Wednesday, November 10, 2010

In Texas, Object -- Over and Over -- to Polygraph Test Results

Polygraph test results were admitted in a probation revocation proceeding. In an "unpublished" memorandum opinion, a Texas Court of Appeals said that polygraph test results are inadmissible in such a hearing. Gardner v. State, No. 02-09-00360-CR (Tex. App. -- Fort Worth Dec. 4, 2010):
Polygraph results are generally inadmissible for all purposes. Nesbit v. State, 227 S.W.3d 64, 66 n.4 (Tex. Crim. App. 2007); Nethery v. State, 692 S.W.2d 686, 700 (Tex. Crim. App. 1985) ("Even if the State and the defendant agree and stipulate to use the results of a polygraph at trial, we have held the testimony to be inadmissible."), cert. denied, 474 U.S. 1110 (1986); Russell v. State, 798 S.W.2d 632, 635 (Tex. App.-Fort Worth 1990, no pet.) ("The results of polygraph examinations are excluded due to their inherent unreliability and tendency to be unduly persuasive."); see Reed v. State, 48 S.W.3d 856, 864 (Tex. App.-Texarkana 2001, pet. ref'd) ("[P]olygraph evidence is inadmissible at a bench trial as well as at a jury trial.")
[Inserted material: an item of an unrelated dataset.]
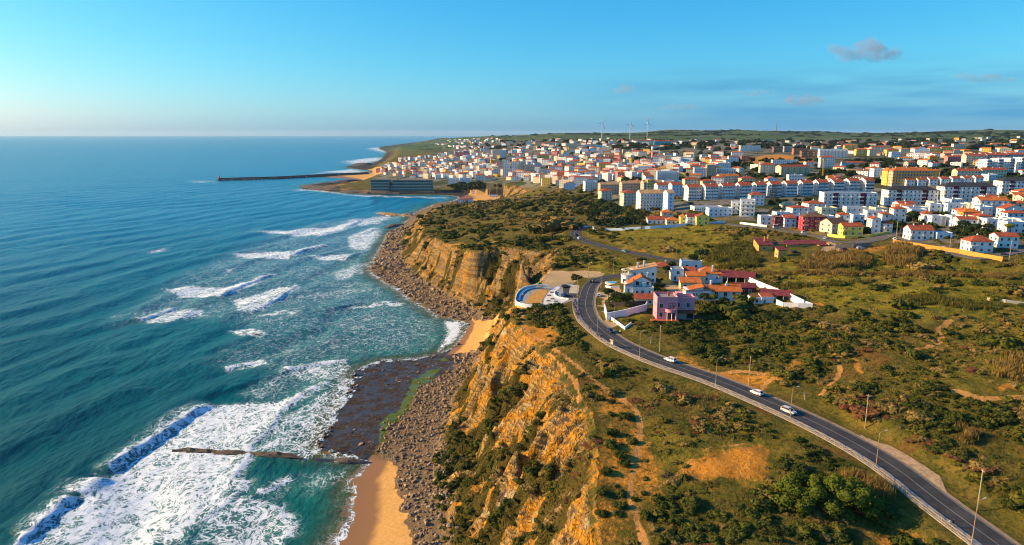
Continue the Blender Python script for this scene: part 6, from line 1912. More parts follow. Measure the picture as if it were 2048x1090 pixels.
patch('reed_bed', 'straw reed clump in the dark heath on the right', REED[0], [(1905, 870), (1925, 855), (1955, 860), (1960, 885), (1915, 885)], .7, 1.7, 1.2, 517)
patch('reed_bed', 'straw-coloured cane on the roadside flank of the big bush', REED[0], [(1685, 1010), (1700, 962), (1740, 955), (1790, 985), (1785, 1000), (1745, 1010)], 2.6, 1.15, 1.9, 519)
patch('dark_scrub', 'dark scrub along the foot of the houses', B_DARK[1], [(1250, 640), (1395, 642), (1560, 622), (1600, 630), (1500, 650), (1300, 668)], .10, 1.3, .8, 521)
patch('dark_scrub', 'dark scrub in the bottom corner below the clearing', B_DARK[1], [(1340, 1005), (1450, 1005), (1555, 1000), (1570, 1040), (1700, 1060), (1700, 1095), (1330, 1095)], .22, 1.35, .8, 523)

patch('garden_hedges', 'dark garden shrubs below the swimming pool', B_DARK[0], [(1209, 612), (1214, 594), (1240, 594), (1266, 598), (1266, 612)], .30, 1.7, 1.1, 525, True)
patch('garden_hedges', 'dark garden shrubs along the foot of the long white house', B_DARK[1], [(1394, 628), (1400, 606), (1440, 606), (1500, 606), (1500, 618), (1450, 626)], .22, 1.5, 1.1, 527, True)
patch('garden_hedges', 'dark shrubs in the yard behind the pink house', B_DARK[0], [(1306, 590), (1310, 562), (1322, 560), (1322, 590)], .25, 1.5, 1.3, 529, True)
patch('garden_hedges', 'green hedge between the lookout parking and the gravel lot', B_DARK[1], [(1120, 569), (1135, 561), (1150, 553), (1165, 552), (1150, 562), (1128, 571)], .6, 1.3, 1.0, 531, True)
def tufts(d0, d1, per, size, seed):
    c = candidates(d0, d1, per, -.1, .70); x, y = c[:, 0], c[:, 1]
    bare, lev, inc = sample_grid(BARE, x, y), sample_grid(LEVEL, x, y), sample_grid(inC.astype(float), x, y)
    ok = (inc > .5) & (lev < .2) & (rg.uniform(0, 1, len(x)) > bare * 1.1) & clear_of(x, y); x, y = x[ok], y[ok]
    k = fbm(x / 30, y / 30, 3, 207) + rg.normal(0, .35, len(x)); s = size * np.exp(rg.normal(0, .3, len(x)))
    for m, me, lab in ((k > 0, REED_S[1], 'olive grass tufts all over the heath'), (k <= 0, REED_S[0], 'dry straw grass tufts all over the heath')):
        scatter('heath_grass', lab, me, np.column_stack([x[m], y[m], h_at(x[m], y[m]) - .05]), np.column_stack([s[m] * 1.5, s[m] * 1.5, s[m]]), seed + int(m[0]))
REED_S = [reed_mesh(23, M_DRY, 14, .8), reed_mesh(24, M_OLIVE, 14, .8)]
tufts(118, 290, .55, .55, 541)
tufts(290, 480, .12, .9, 543)

# the shrubs that stand singly on the orange earth
M_SHRUB_STEM = M_BARK
def shrub(px, py, r, lab, k):
    x, y, z = P(px, py)
    root = tag(empty('shrub', (x, y, ground_z(x, y) - .1), k * 1.1), lab, 'shrub', 'dark shrubs on the orange cliff-top earth')
    rng = random.Random(900 + k); mb = MB()
    for i in range(7):
        a = i * 2.4 + rng.uniform(-.3, .3); d = r * .62 * math.sqrt((i + .2) / 7); rr = r * rng.uniform(.34, .5)
        c = (math.cos(a) * d, math.sin(a) * d * .85, rr * .7 + rng.uniform(0, .15) * r)
        core_blob(mb, rng, c, rr * .9); blob_leaves(mb, rng, c, rr, 60, .20)
    mb.build('crown', M_SCRUB, root)
    st = MB()
    for i in range(3): st.tube((0, 0, -.3), (rng.uniform(-.4, .4) * r, rng.uniform(-.4, .4) * r, r * .6), .07, .03, 5)
    st.build('stem', M_BARK, root)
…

However, the Court of Appeals for Fort Worth held that appellant Gardner had waived his claim of error because Gardner had failed to object to each and every (successful) attempt of many attempts by the state to introduce polygraph evidence:
However, a defendant must assert a proper, timely objection to the admission of polygraph results to preserve error. Jasso v. State, 112 S.W.3d 805, 813-14 (Tex. App.-Houston [14th Dist.] 2003, pet. ref'd) (explaining that the "standard set by our high court for the timely assertion of objections is both demanding and unforgiving"); see Graham v. State, 3 S.W.3d 272, 285 (Tex. App.-Fort Worth 1999, pet. ref'd). To preserve a complaint for our review, a party must have presented to the trial court a timely request, objection, or motion that states the specific grounds for the desired ruling if they are not apparent from the context of the request, objection, or motion. Tex. R. App. P. 33.1(a)(1); Tex. R. Evid. 103(a)(1); Mosley v. State, 983 S.W.2d 249, 265 (Tex. Crim. App. 1998) (op. on reh'g), cert. denied, 526 U.S. 1070 (1999). Also, with some exceptions that do not apply to this case, to preserve error, a party must continue to object each time the objectionable evidence is offered or obtain a running objection to the evidence. Martinez v. State, 98 S.W.3d 189, 193 (Tex. Crim. App. 2003) (citing Ethington v. State, 819 S.W.2d 854, 858 (Tex. Crim. App. 1991)). Thus, a trial court's erroneous admission of evidence will not require reversal when other such evidence was received without objection, either before or after the complained-of ruling. Leday v. State, 983 S.W.2d 713, 718 (Tex. Crim. App. 1998). This rule applies whether the other evidence was introduced by the defendant or the State. Id. Although appellant objected to the first portion of the community supervision officer's testimony that mentioned the results of appellant's polygraph tests and objected to a question in the middle of his own testimony, he did not object to every question or answer that disclosed the results, and he did not obtain a running objection to the polygraph evidence. His trial counsel also elicited some of the evidence. Nonetheless, appellant argues that his first objection preserved error relating to all of the polygraph testimony because "[f]urther objections were useless as counsel could assume the trial court would make the same ruling in each instance." But in Leday, the court of criminal appeals stated,
In requiring an objection every time the objectionable evidence is offered, we are in a minority of courts which do not follow the general rule that the repetition of an objection is needless when the court's ruling has indicated that an objection to such evidence will definitely be overruled. See Wigmore on Evidence § 18 (Peter Tillers rev. 1983). Our rule which requires objection to every offer is sometimes called "the `futility rule'; that is, despite ruling of judge that evidence is admissible, party must keep making futile objections on pain of waiver." 21 Charles Alan Wright & Kenneth W. Graham, Federal Practice & Procedure § 5039 n. 11.1 (Supp. 1998) (citing Texas cases). We have found that the general application of this rule has not proven to be burdensome for defense counsel in many cases.
Id. at 717-18 (emphasis added and footnote omitted); see Lane v. State, 151 S.W.3d 188, 193 (Tex. Crim. App. 2004) (relying on Leday to overrule an evidentiary issue); see also Long v. State, 10 S.W.3d 389, 399 (Tex. App.-Texarkana 2000, pet. ref'd) (explaining that the requirement of objecting each time inadmissible evidence is offered "remains true with regard to testimony regarding polygraph examination results").